ボーリング調査の即時中止・辺野古新基地建設の白紙撤回を求めます


 9月9日以降強行されたボーリング調査は、反対する多くの人の闘いによって、遅れに遅れ、あせった防衛施設局の指示により、11月16日からの資材の設置は凶暴な暴力行為をともなって行われました。

 海に飛び込んだ人間を確認しながら、巨大な作業台船が進攻してきたり、潜水をしている人間に暴行を加えたり、その行為は先々週には連日のようにエスカレートしました。単管をつかむ両手をふりほどかれ転落し頭部を強打した女性、数人に押さえつけられ腰を痛めた男性、後ろからライフジャケットを引っ張られ落下し後頭部を単管に打ち付け意識を失った男性と、まかり間違えば命に関わる怪我を負わされた人が続出しました。

 にも関わらず、作業は中断することなく、見境のない暴行は続きました。現場の監督責任は防衛施設局にあります。海では弱いものが優先保護されるというルールも、どんな場合でも人間の命が最優先されるという、あたりまえの倫理さえ無視され、しゃにむに作業を強行する、作業を請け負っている業者(特にサンコーコンサルタント)の蛮行は許すことができません。一切の責任は作業を監督指示している防衛施設局にあり、最終責任は防衛庁長官、あなたにあります。もちろん小泉首相、あなたもです。

 先週には、国頭、宜野座、金武等の海人たちが「わったー海を守ろう!」と海上阻止行動に参加しています。
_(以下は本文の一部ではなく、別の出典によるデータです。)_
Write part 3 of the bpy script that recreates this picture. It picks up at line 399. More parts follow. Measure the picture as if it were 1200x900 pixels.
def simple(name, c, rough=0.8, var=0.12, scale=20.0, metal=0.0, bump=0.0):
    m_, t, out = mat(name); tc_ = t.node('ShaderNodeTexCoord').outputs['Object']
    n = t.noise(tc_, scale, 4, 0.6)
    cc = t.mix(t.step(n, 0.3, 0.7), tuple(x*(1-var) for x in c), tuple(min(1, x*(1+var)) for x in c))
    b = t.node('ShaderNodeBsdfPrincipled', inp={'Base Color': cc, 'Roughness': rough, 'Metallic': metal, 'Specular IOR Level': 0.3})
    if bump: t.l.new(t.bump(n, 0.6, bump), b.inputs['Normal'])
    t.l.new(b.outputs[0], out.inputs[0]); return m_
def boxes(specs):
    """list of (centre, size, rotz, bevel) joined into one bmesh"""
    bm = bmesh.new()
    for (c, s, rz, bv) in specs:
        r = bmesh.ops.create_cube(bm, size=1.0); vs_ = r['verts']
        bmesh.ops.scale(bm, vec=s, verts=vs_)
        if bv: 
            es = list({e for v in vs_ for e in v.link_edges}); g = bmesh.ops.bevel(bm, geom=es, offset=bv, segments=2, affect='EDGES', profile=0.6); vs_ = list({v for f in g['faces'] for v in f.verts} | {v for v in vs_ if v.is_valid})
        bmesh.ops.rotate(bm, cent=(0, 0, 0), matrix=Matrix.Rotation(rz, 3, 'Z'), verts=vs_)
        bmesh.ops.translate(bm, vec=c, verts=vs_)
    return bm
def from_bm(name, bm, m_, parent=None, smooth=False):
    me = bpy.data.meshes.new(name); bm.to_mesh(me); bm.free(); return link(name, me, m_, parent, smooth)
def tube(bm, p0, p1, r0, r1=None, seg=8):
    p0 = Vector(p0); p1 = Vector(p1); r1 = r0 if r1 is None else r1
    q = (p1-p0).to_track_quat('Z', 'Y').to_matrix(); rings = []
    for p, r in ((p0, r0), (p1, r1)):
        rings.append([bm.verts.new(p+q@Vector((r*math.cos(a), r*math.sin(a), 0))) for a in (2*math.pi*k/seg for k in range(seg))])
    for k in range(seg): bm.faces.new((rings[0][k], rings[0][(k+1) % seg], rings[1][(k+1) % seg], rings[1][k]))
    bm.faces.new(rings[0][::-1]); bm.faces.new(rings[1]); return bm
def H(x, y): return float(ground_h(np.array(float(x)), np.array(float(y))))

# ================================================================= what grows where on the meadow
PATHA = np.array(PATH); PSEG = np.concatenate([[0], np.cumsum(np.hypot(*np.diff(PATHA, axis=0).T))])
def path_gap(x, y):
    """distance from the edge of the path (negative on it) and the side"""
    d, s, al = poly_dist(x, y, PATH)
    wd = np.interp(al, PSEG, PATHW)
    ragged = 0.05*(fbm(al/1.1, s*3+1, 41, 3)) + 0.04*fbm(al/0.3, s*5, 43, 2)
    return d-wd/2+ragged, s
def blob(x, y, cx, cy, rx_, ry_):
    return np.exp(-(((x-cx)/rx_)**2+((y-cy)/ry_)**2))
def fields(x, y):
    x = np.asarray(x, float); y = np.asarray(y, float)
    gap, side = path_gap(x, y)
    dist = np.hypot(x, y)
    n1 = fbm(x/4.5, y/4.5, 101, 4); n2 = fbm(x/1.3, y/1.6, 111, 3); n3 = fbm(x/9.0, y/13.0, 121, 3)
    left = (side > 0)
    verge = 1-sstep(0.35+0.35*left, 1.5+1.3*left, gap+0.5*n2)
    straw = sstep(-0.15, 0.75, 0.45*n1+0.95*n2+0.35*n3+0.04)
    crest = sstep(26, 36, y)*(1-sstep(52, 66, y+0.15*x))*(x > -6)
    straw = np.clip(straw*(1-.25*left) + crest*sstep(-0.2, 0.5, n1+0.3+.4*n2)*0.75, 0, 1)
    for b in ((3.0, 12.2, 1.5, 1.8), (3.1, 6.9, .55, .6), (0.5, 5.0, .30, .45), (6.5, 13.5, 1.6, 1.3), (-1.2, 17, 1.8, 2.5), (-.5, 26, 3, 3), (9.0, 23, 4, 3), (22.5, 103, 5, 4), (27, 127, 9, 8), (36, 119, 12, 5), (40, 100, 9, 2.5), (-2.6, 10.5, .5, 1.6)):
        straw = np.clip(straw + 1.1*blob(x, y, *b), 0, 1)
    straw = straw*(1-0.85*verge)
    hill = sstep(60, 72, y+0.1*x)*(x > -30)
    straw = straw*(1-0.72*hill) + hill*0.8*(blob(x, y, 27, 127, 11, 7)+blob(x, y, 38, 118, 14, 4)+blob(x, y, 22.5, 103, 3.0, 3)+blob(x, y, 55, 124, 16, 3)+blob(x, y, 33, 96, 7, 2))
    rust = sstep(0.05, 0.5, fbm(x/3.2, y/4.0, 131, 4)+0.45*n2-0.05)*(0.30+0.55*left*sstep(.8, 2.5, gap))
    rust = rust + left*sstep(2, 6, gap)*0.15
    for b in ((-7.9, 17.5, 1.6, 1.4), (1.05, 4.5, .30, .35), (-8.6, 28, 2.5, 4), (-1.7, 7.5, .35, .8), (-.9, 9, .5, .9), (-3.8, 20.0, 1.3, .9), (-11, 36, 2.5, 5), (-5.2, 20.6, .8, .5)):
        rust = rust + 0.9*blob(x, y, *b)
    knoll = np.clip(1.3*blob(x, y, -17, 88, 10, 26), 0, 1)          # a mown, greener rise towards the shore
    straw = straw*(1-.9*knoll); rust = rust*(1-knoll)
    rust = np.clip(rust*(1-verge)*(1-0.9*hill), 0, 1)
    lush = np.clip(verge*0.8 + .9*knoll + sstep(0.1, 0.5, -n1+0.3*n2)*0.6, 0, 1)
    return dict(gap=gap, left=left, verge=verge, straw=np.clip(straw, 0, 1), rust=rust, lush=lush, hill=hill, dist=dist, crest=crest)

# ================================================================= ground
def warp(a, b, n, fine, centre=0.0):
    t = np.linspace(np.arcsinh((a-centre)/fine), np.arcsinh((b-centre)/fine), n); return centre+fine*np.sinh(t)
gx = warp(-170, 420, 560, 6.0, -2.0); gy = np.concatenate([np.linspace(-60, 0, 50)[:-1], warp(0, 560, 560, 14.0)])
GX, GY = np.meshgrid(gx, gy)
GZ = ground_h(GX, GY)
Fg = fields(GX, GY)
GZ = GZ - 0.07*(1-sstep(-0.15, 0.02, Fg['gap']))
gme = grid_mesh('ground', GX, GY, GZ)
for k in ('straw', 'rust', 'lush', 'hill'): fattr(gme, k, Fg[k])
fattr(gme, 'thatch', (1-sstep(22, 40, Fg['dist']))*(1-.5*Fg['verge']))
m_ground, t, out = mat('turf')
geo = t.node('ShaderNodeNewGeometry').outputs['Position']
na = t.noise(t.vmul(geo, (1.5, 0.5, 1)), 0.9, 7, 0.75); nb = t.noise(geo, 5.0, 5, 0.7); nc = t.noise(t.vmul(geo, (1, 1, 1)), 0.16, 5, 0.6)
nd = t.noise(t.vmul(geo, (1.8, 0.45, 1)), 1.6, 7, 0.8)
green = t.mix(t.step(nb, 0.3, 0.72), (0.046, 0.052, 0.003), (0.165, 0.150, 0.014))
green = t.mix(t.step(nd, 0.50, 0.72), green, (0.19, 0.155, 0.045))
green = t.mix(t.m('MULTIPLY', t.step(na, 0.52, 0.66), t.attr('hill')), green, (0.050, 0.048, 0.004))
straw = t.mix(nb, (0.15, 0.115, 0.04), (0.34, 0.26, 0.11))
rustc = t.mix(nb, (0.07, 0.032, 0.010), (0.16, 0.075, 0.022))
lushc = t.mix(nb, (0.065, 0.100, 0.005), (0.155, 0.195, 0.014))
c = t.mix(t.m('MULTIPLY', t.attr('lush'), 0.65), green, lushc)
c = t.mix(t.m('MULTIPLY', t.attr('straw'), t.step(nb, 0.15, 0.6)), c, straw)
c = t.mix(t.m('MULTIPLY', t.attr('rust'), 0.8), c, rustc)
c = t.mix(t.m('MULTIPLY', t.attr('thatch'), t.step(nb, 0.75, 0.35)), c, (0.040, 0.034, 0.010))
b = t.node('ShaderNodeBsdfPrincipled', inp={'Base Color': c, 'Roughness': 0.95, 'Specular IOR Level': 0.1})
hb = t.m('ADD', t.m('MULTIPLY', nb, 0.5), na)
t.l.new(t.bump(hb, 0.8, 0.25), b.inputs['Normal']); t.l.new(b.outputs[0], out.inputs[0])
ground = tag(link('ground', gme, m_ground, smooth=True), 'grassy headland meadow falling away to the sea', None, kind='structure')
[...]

海に暮らし海の恩恵を受けた者ほど、海の大切さがわかるのです。

 調査に伴う環境アセスメントも行わず、スパット台船を設置する際に明らかにサンゴを破壊しているにもかかわらず、そしてIUCN(国際自然保護連合)が、異例の2度目の勧告を日米政府に出しているにもかかわらず強行されている調査はそれ自体が違法です。

 あの岸本名護市長でさえ、受け入れ条件として「自然環境への配慮」を挙げてました。稲嶺知事も9月の議会で「辺野古固執せず」と答弁をしています。名護市の市民投票では基地移設反対が過半数を超え、現在沖縄県民の8割が移設に反対の意思表示をしています。

 これを尊重するのが国民主権というものです。「防衛」庁とは国民を守るものではないのですか。政府は国民のためにあるのではないですか。それが民主主義というものです。防衛庁のみなさん。あなたたちは公務員です。公務員は憲法を遵守する義務があります。

 「命どう宝」と沖縄では言われます。これは万国共通の価値ではないですか。沖縄の人は、そして私たちも沖縄の米軍基地から出撃する米軍が、世界の人々を殺すのを拒否しているのです。これも当たり前の人々の思いではないですか。防衛庁のみなさん、失われている、人としての「魂(マブイ)」を取り戻してください。

 国民を守るべき防衛庁の施策により、国民の命さえ脅かして強行している辺野古の調査作業を即時中止し、辺野古基地建設の白紙撤回を要請します。